-------- PROVIDED MATERIAL
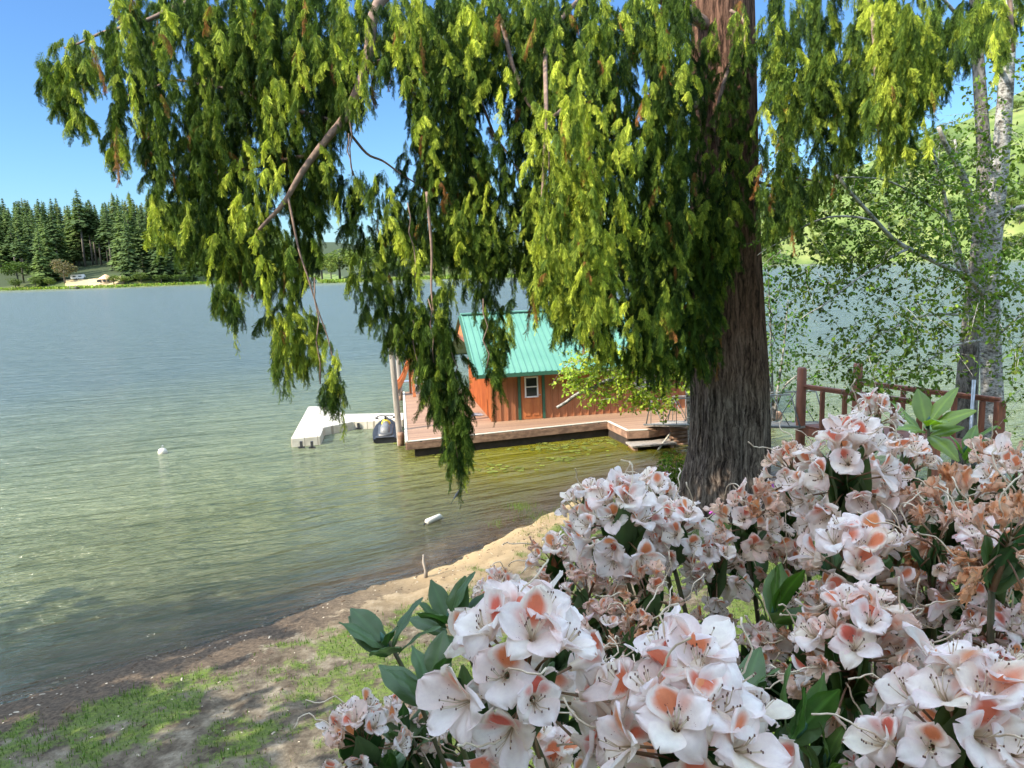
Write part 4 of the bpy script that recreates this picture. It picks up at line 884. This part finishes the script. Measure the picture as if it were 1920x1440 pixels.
for px,h,idx,dy,wf,l in ((30,17,0,16,1.0,'round dark green broadleaf tree at the far left water edge'),(118,16,3,22,1.0,'brownish sparse round tree left of the trailer'),(62,8,4,9,1.2,'low bush cluster below the round far tree'),(88,7,1,7,1.2,'pale bush by the water left of the clearing'),(24,7,4,7,1.3,'low bush at the far left picture edge'),(210,6.5,1,10,1.7,'light bush in front of the yurt'),(228,6,2,9,1.5,'small bright bush right of the yurt'),(262,7,4,9,1.5,'bush beneath the skirted conifers'),(300,6,0,7,1.6,'dark low bush at the waterline right of the yurt'),(335,6,0,7,1.6,'dark shoreline bush beneath the cedar edge'),(380,7,0,8,1.6,'shoreline bush left of the drooping cedar skirt'),(430,8,0,9,1.6,'shoreline bush seen through the cedar fringe')):
    fartree(px,shoreY(px)+dy,h,'b',idx,l,None,'tree' if h>10 else 'bush',wf)
# middle shore
for k in range(30):
    px=448+k*17+fr.uniform(-7,7); Y=shoreY(px)+fr.uniform(25,60); 
    if px<600: fartree(px,Y,fr.uniform(26,34),'c',int(fr.choice([0,1,7])),'conifer across the inlet seen through the cedar gaps','conifers across the inlet','conifer')
    elif 700<px: fartree(px,Y,fr.uniform(17,26),'c',int(fr.choice([0,1,6,7])),'dark conifer on the middle far shore behind the marsh','conifers on the middle far shore','conifer')
for k in range(24):
    px=606+k*17+fr.uniform(-6,6); Y=shoreY(px)+fr.uniform(10,24)
    fartree(px,Y,fr.uniform(7,16) if px<720 else fr.uniform(4,9),'b',int(fr.choice([1,2,4] if px<720 else [0,4,1])),'light green broadleaf tree along the marshy middle shore','broadleaf trees on the middle shore','tree',1.1)
for k in range(26):
    px=1000+k*16+fr.uniform(-6,6); Y=shoreY(px)+fr.uniform(14,50)
    fartree(px,Y,fr.uniform(10,20),'b',int(fr.choice([0,1,4])),'broadleaf tree behind the cedar trunk on the far shore','broadleaf trees behind the cedar','tree',1.0)
for k in range(170):
    px=fr.uniform(1380,2080); Y=shoreY(px)+8+fr.uniform(0,1)**1.7*240; 
    fartree(px,Y,fr.uniform(4,10)*(1+ (Y-400)/700),'b',int(fr.choice([1,2,2,4])),'bright green bush on the steep right hillside','bushes on the right hillside','bush',1.15)
# marsh strip
n=5200; mx=fr.uniform(-80,1000,n); P=[]
SY={p:shoreY(p) for p in range(-80,1001,20)}; kx=sorted(SY); 
for x in mx:
    d=ray(x,500.); Y=np.interp(x,kx,[SY[q] for q in kx])+fr.uniform(-1,11); P.append((d[0]/d[1]*Y,Y,0.05+.1*fr.random()))
B=Batch(); leaves(B,np.array(P),1.5,A(.22,.30,.05),fr,droop=-1.1); tag(B.build('marsh_grass',M['far_leaf']),'bright green reeds fringing the far shore','marsh grass',kind='stuff')
def farpos(px,dy): 
    Y=shoreY(px)+dy; d=ray(px,500.); X=d[0]/d[1]*Y; return (X,Y,gz(X,Y))
# yurt, trailer, far landing, shed
p=farpos(196,20); y=empty('yurt',p,0,'round tan canvas yurt in the far left clearing','yurt')
MB().lathe((0,0,-.4),[(4.0,0),(4.0,2.7)],24).build('wall',M['canvas'],y); MB().lathe((0,0,2.2),[(4.5,0),(2.4,1.3),(.7,2.3),(.2,2.5)],24).build('roof',mat('yurt_roof',(.72,.46,.26),(.62,.38,.2),.7,2),y)
w=MB()
for a in(-2.4,-1.9,-1.3,-.8): w.box((4.0*math.cos(a),4.0*math.sin(a),1.3),(1.0,1.0,1.1))
w.build('window_band',M['glass'],y)
p=farpos(144,34); t=empty('travel_trailer',p,.15,'small white travel trailer parked under the far left trees','trailer')
m=MB(); prof=[(-3.6,.7),(3.2,.7),(3.7,1.6),(3.3,2.7),(2.6,3.0),(-3.3,3.0),(-3.7,2.5)]; m.add([(x,-1.2,z) for x,z in prof]+[(x,1.2,z) for x,z in prof],[tuple(range(7)),tuple(range(7,14))[::-1]]+[(i,7+i,7+(i+1)%7,(i+1)%7) for i in range(7)]); m.build('body',M['white'],t)
MB().box((-1.6,-1.21,2.0),(1.5,.05,.6)).box((1.4,-1.21,2.0),(1.7,.05,.6)).build('windows',M['glass'],t)
for x in(-.6,.5): MB().tube([(x,-1.25,.45),(x,-.95,.45)],.45,16).build('wheel',M['dark'],t,True)
p=farpos(148,4); d_=empty('boat_landing',p,.1,'small wooden boat landing with dirt ramp on the far left shore','landing')
MB().box((-1.5,-3.5,.5),(3,7,.2)).build('planks',M['wood_grey'],d_)
for x,yy in((-3,-6.8),(0,-6.8),(-3,-1),(0,-1)): MB().tube([(x,yy,-1),(x,yy,1.6)],.14,8).build('post',M['wood_grey'],d_,True)
# bare earth patch of the clearing
V=[];F=[];n=18
for i in range(n):
    for j in range(8):
        px=118+i*(112)/(n-1); P=farpos(px,3.0+j*4.2+math.sin(i*1.7)*1.0); V.append((P[0],P[1],P[2]+.35))
for i in range(n-1):
    for j in range(7): F.append((i*8+j,i*8+j+1,(i+1)*8+j+1,(i+1)*8+j))
tag(npmesh('clearing_path',V,F,mat('bare_orange_earth',(.50,.36,.20),(.30,.27,.12),.95,.25),smooth=True),kind='structure')
p=farpos(975,6); s=empty('boat_shed',p,0,'small white open boat shed on the middle far shore','shed')
for x in(-2.2,-1.1,0,1.1,2.2): MB().box((x,0,1.6),(.35,.35,3.6)).build('column',M['white'],s)
MB().box((0,1.2,3.5),(5.6,3.2,.3)).build('roof',mat('shed_roof',(.45,.43,.40),(.35,.33,.3),.8,2),s); MB().box((0,2.4,1.6),(5,.1,3.4)).build('back_wall',M['wood_grey'],s)
# ---------------------------------------------------------------- rhododendron in the foreground
def petal_mat():
    m,t,out=nodes('rhododendron_petal'); a=nd(t,'ShaderNodeAttribute',attribute_name='Col').outputs[0]
    c=mixc(t,1.0,a,ramp(t,noise(t,160,3,.7),[(.35,(.95,.93,.95)),(.6,(1.02,1.02,1.02))]),'MULTIPLY')
    sp=nd(t,'ShaderNodeAttribute',attribute_name='speck').outputs['Fac']; ns=noise(t,420,1,.5)
    k=math_(t,'GREATER_THAN',math_(t,'MULTIPLY',ns,sp),.60); c=mixc(t,math_(t,'MULTIPLY',k,.75),c,(.28,.07,.05))
    p=prin(t,out,c,.55,bump(t,noise(t,120,2,.5,stretch=(1,1,1)),.12,.0015),spec=.3)
    tr=t.nodes.new('ShaderNodeBsdfTranslucent'); t.links.new(c,tr.inputs[0]); mx=t.nodes.new('ShaderNodeMixShader'); mx.inputs[0].default_value=.42
    t.links.new(p.outputs[0],mx.inputs[1]); t.links.new(tr.outputs[0],mx.inputs[2]); t.links.new(mx.outputs[0],out.inputs[0]); return m
def rleaf_mat():
    m,t,out=nodes('rhododendron_leaf'); a=nd(t,'ShaderNodeAttribute',attribute_name='Col').outputs[0]
    c=mixc(t,1.0,a,ramp(t,noise(t,35,4,.6),[(.3,(.75,.8,.8)),(.7,(1.2,1.15,1.1))]),'MULTIPLY')
    g=t.nodes.new('ShaderNodeNewGeometry'); c=mixc(t,g.outputs['Backfacing'],c,mixc(t,.5,c,(.12,.17,.07)))
    p=prin(t,out,c,.38,bump(t,noise(t,90,3,.6),.25,.003),spec=.3)
    tr=t.nodes.new('ShaderNodeBsdfTranslucent'); t.links.new(mixc(t,1.0,c,(1.3,1.6,.5),'MULTIPLY'),tr.inputs[0]); mx=t.nodes.new('ShaderNodeMixShader'); mx.inputs[0].default_value=.22
    t.links.new(p.outputs[0],mx.inputs[1]); t.links.new(tr.outputs[0],mx.inputs[2]); t.links.new(mx.outputs[0],out.inputs[0]); return m
M['petal']=petal_mat(); M['rleaf']=rleaf_mat()
M['stamen']=mat('stamen',(.62,.52,.36),(.5,.38,.25),.6,50); M['anther']=mat('anther',(.16,.08,.05),None,.7)
M['pedicel']=mat('pedicel',(.20,.13,.05),(.14,.06,.035),.6,30); M['rstem']=mat('rhododendron_stem',(.11,.12,.04),(.07,.055,.03),.7,20)
M['bud_brown']=mat('brown_bud_scale',(.36,.13,.045),(.25,.08,.03),.8,40)
WHITE=A(.94,.875,.795); PINK=A(.82,.50,.58); BLOT=A(.78,.19,.06); RED=A(.60,.06,.06); YEL=A(.82,.68,.42); ORG=A(.72,.33,.11)
def floret(r,wilt=0.0,pink=.3,size=1.0):
    """five overlapping ruffled petals opening from a short tube; +Z outward, +Y the blotched upper petal"""
    Vs=[];Fs=[];Cs=[];Sp=[];n=0; nu,nv=10,11; bl=r.uniform(.55,1.35); hue=r.uniform(0,1); opn=r.uniform(.6,1.12)*(1-.55*wilt); asy=r.normal()*.10
    for k in range(5):
        ph=math.pi/2+k*2*math.pi/5+r.normal()*.05; er=A(math.cos(ph),math.sin(ph),0); et=A(-math.sin(ph),math.cos(ph),0); ph2=r.uniform(0,6.3); wsc=r.uniform(.78,1.02); curl=r.uniform(.3,1.8); bend=r.normal()*.011; tw_=r.normal()*.35; flush=r.uniform(0,.85)**1.7
        for j in range(nv+1):
            v=j/nv
            rad=.0035+.007*v+.036*max(0,v-.25)**1.15*opn; z=.031*math.sin(min(v,1)*1.6)**.85+ (.014*wilt*v)-.008*curl*max(0,v-.72)*2*(1-wilt)
            w=(.0035+.0185*math.sin(min(1,v*1.3)*math.pi*.5)**2.4)*.94*wsc*(math.sqrt(max(0,1-((v-.60)/.405)**2)) if v>.60 else 1)*(1-.35*wilt)
            w=max(w,.0012)
            for i in range(nu+1):
                u=-1+2*i/nu; ruf=.0022*v*v*math.sin(7*u+ph2+4*v)*abs(u)**.7*1.6; cup=-.0035*(1-u*u)*math.sin(v*3.1)+.004*v*(1-abs(u))**2
                notch=-.004*max(0,v-.85)/.15*math.exp(-(u*3.5)**2)
                p=er*(rad*(1+asy*math.sin(ph))-.10*w*u*u*3+notch)+et*(u*w)+A(0,0,z+cup+ruf+bend*v*v+tw_*u*w*v)
                Vs.append(p)
                q=0.0
                if k==0: q=max(0,1-((u/.78)**2+((v-.62)/.36)**2))
                elif k in(1,4): s_=u*(1 if k==4 else -1); q=.35*max(0,1-(((s_-.55)/.45)**2+((v-.55)/.25)**2))
                q=min(1,q*1.7*bl)**1.25; edge=min(1,abs(u)**3*.55+max(0,v-.8)*1.6)*pink
                c=WHITE*(1-edge)+PINK*edge
                c=c*(1-.55*max(0,.45-v)*2)+YEL*.55*max(0,.45-v)*2
                fc_=A(.90,.62,.50) if k%2 else A(.90,.78,.48); c=c*(1-flush*.55)+fc_*flush*.55; bc=A(.84,.33,.12)*(1-hue)+A(.72,.15,.10)*hue; c=c*(1-q)+bc*q
                if wilt>0: c=c*(1-wilt*.85)+(ORG*(.6+.9*float(vnoise(u*3+ph,v*4+k,9))))*wilt*.85
                Cs.append(c); Sp.append((.9 if k in(0,1,4) else .4)*math.exp(-((v-.5)/.22)**2)+.0)
        for j in range(nv):
            for i in range(nu): a=n+j*(nu+1)+i; Fs.append((a,a+1,a+nu+2,a+nu+1))
        n+=(nv+1)*(nu+1)
    V=np.array(Vs)
    if wilt>0:
        s=r.uniform(0,50); amp=.012*wilt
        for ax in range(3): V[:,ax]+= (vnoise(V[:,(ax+1)%3]*150+s,V[:,(ax+2)%3]*150+s*2+ax,int(s))-.5)*amp*1.6
        V[:,:2]*=1-.25*wilt
    V*=size; return V,np.array(Fs),np.array(Cs),np.array(Sp)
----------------
Isolate the lines that hold the word "picture" and copy all of them.

▶ _EXERCISE RESPONSE_:
Write part 4 of the bpy script that recreates this picture. It picks up at line 884. This part finishes the script. Measure the picture as if it were 1920x1440 pixels.
for px,h,idx,dy,wf,l in ((30,17,0,16,1.0,'round dark green broadleaf tree at the far left water edge'),(118,16,3,22,1.0,'brownish sparse round tree left of the trailer'),(62,8,4,9,1.2,'low bush cluster below the round far tree'),(88,7,1,7,1.2,'pale bush by the water left of the clearing'),(24,7,4,7,1.3,'low bush at the far left picture edge'),(210,6.5,1,10,1.7,'light bush in front of the yurt'),(228,6,2,9,1.5,'small bright bush right of the yurt'),(262,7,4,9,1.5,'bush beneath the skirted conifers'),(300,6,0,7,1.6,'dark low bush at the waterline right of the yurt'),(335,6,0,7,1.6,'dark shoreline bush beneath the cedar edge'),(380,7,0,8,1.6,'shoreline bush left of the drooping cedar skirt'),(430,8,0,9,1.6,'shoreline bush seen through the cedar fringe')):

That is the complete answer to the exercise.